The gate is not dramatically deformed from its original basically-square shape, because it has some added cross-braces that specifically prevent that (at the cost of extra weight...). The sag we see is due to permanent deformation of the two hinges, which are visibly bent out at the top and in at the bottom.

I agree that doubling the hinges at the extreme points would work better from the standpoint of reducing the forces on the hinge, but adding a third hinge in the middle is the practical compromise forced by the stockade fence construction. The only solid way to anchor the hinges to the gate is along the horizontal wooden rails that hold the vertical slats in place, and those are too narrow to take two hinges in parallel. There are, however, three horizontal rails, only two of which are currently in use, so a third hinge it is.

The latch-side support is also a good idea, and I'll see if I can get that to work. I worry a bit about the frost-heave problem, though, as some of what we see is the ground rising up when it freezes (the latch side is now clear of the ground when the gate is closed, for example, because the ground has subsided a bit in the warm weather we've had the last week).

You already have the perfect physics gate, so leave out that third hinge. My students (and the custodians) always wondered why I removed the middle hinge from the classroom door. Then, when we got to talking about torque, the demonstration was ready to go, with a little hammer and punch for the hinge pins. We also had the discussion about where to not put your fingers when the hinge pin came out.

#10 reminds me that some sort of bearing surface (like bridge beams rest on) just below the bottom hinge would keep it from collapsing. You don't need a hinge there except for alignment. Adding the idea from #4 below the latch might solve the problem of too-weak hinges.

My observation is that if the lower hinge is collapsing as you describe, adding a middle hinge might not change anything without those other changes. It might still rotate around the "mid" axis just as it is doing now (until the lower hinge starts to bottom out and the mid hinge goes to work).

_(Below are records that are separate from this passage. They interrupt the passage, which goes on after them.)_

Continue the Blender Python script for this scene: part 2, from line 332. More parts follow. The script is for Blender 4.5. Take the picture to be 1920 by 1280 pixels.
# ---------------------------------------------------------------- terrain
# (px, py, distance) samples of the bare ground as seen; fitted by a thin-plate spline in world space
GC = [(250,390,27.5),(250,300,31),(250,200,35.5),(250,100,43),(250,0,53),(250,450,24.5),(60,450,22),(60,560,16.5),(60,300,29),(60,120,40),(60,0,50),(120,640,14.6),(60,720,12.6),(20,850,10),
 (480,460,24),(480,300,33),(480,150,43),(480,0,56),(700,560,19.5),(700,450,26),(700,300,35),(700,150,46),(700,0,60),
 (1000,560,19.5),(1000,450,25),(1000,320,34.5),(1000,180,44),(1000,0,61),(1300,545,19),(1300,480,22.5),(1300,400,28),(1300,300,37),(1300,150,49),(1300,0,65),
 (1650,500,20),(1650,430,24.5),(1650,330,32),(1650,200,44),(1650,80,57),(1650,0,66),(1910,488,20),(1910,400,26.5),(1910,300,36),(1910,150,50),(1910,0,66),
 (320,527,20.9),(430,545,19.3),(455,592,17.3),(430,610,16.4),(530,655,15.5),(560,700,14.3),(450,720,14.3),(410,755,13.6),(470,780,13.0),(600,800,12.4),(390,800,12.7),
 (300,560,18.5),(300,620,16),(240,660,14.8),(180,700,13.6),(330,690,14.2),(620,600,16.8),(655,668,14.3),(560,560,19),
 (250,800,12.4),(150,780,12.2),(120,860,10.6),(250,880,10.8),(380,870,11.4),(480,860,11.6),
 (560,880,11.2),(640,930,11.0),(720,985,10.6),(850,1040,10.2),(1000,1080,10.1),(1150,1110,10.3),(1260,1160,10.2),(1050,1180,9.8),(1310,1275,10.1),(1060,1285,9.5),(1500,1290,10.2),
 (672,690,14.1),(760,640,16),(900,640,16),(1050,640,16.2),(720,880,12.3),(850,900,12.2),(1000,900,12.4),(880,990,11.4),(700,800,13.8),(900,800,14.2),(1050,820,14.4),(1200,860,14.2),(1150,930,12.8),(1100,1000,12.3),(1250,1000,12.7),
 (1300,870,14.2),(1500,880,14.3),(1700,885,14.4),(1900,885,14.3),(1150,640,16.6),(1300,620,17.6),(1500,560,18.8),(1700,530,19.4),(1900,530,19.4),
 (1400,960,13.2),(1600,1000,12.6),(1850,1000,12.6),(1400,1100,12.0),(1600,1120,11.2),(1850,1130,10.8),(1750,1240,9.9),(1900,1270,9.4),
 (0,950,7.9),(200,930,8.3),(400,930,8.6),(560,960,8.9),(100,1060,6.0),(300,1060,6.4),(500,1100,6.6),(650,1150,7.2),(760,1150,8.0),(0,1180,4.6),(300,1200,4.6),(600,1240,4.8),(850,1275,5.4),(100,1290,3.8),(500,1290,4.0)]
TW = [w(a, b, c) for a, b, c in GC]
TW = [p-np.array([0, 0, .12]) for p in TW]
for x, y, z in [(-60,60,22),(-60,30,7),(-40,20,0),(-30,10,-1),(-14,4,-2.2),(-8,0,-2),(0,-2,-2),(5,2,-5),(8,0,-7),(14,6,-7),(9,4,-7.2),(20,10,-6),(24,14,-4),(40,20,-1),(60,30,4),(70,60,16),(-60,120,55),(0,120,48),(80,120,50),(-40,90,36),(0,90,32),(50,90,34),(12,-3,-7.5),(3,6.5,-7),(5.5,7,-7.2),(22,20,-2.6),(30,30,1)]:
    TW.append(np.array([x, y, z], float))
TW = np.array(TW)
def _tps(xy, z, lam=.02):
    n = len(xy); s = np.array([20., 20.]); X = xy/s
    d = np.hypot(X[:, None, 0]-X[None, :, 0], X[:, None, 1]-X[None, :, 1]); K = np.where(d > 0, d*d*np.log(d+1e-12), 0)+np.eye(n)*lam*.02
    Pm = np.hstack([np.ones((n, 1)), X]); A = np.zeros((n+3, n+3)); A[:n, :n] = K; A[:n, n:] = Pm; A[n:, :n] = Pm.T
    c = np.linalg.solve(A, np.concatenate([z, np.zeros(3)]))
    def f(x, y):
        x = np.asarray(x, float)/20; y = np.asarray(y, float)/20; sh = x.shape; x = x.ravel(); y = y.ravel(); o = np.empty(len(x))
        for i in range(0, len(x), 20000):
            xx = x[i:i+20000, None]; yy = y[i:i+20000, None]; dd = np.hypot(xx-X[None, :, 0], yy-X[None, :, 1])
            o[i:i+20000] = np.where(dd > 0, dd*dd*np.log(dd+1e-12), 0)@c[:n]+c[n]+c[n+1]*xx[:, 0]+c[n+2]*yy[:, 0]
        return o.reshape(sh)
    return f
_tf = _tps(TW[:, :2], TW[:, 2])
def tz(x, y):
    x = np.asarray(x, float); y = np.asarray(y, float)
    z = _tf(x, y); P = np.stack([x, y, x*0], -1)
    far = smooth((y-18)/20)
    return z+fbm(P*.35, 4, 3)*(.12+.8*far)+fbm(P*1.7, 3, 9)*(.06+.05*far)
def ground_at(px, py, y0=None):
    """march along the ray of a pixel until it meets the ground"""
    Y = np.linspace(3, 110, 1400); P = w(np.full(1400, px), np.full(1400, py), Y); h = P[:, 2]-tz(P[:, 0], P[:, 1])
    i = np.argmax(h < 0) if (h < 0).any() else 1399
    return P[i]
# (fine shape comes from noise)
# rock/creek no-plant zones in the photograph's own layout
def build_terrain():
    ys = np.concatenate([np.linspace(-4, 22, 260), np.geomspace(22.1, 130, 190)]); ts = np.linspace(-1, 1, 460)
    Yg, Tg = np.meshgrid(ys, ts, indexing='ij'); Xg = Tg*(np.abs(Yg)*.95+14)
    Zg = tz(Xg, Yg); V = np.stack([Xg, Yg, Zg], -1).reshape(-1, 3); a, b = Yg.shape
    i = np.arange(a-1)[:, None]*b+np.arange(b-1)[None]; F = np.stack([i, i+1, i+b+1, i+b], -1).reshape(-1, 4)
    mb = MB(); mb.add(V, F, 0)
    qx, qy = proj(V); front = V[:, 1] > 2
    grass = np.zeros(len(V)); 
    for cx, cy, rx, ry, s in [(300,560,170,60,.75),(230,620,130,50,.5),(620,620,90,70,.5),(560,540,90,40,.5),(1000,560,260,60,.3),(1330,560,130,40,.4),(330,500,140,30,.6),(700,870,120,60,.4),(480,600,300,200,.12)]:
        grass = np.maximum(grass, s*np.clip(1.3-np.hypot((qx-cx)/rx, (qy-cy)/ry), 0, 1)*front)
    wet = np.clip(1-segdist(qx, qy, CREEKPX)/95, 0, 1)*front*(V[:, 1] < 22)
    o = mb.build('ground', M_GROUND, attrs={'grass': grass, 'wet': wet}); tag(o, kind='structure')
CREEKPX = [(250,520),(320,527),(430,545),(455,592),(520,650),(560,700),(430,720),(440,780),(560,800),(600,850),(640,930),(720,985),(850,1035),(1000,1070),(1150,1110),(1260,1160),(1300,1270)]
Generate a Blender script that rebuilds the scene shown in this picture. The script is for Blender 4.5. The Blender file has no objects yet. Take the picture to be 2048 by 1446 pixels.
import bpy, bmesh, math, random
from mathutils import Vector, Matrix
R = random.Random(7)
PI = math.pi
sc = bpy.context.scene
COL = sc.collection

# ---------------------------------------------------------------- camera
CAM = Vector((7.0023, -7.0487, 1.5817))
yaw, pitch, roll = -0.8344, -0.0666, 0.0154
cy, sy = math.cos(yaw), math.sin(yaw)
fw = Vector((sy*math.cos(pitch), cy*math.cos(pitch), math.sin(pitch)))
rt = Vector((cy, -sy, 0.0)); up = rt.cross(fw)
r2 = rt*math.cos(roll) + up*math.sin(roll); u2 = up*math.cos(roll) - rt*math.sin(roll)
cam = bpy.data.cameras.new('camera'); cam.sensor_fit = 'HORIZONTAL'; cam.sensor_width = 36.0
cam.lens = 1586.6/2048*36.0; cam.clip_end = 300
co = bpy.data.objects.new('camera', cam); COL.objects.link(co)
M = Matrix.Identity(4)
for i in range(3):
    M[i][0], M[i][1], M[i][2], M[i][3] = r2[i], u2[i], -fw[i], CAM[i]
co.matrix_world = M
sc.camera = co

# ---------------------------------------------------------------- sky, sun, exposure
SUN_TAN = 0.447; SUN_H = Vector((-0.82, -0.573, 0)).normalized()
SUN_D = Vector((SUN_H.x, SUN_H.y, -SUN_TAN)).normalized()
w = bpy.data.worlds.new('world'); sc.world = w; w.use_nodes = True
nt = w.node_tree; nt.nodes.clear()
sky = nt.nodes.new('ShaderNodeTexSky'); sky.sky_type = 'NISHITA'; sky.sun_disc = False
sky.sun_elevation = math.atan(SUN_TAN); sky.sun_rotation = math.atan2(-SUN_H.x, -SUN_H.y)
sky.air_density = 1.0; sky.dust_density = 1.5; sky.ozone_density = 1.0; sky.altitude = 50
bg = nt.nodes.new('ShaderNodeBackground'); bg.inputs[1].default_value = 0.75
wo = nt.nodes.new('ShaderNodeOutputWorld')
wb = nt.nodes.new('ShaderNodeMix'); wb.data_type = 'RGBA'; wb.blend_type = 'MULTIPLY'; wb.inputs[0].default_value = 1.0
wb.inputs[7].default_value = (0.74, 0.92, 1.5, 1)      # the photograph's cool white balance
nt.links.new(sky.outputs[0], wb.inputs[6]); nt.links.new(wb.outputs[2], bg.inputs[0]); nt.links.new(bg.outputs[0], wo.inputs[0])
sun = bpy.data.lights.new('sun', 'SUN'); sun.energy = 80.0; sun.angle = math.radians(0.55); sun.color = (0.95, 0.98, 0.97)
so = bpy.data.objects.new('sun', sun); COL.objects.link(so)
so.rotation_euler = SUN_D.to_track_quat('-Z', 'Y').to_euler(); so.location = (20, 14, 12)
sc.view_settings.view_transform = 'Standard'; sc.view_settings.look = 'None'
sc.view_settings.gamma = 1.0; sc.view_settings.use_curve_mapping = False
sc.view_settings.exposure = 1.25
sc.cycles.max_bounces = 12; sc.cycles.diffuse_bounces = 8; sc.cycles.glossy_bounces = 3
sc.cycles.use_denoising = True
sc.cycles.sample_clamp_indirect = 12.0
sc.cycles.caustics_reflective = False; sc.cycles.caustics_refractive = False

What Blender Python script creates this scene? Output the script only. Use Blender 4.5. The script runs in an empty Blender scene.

Remember, the rigid body equations for the problem you have diagrammed have to have net zero torque about any point, including the "mid" axis, whether there is a hinge there or not. Adding the hinge allows solutions where Ftop,x is not -Fbot,x -- because Fmid,x is not zero -- but you can still have a solution where Fmid,x is zero. Fmid,x can be anything at all for a rigid gate. The equations are indeterminant. You need to include the deformation of the gate to solve for them.

I'll repeat my recommendation that you track down one or two of your better students from a year or two ago and see what they have learned in the meantime as engineering majors. They might even be able to use your gate as a design project in a junior-level strength of materials course, one where non-rigid bodies come into play. Those kinds of indeterminant problems are very messy. They will know when you can make simplifying assumptions and when you cannot.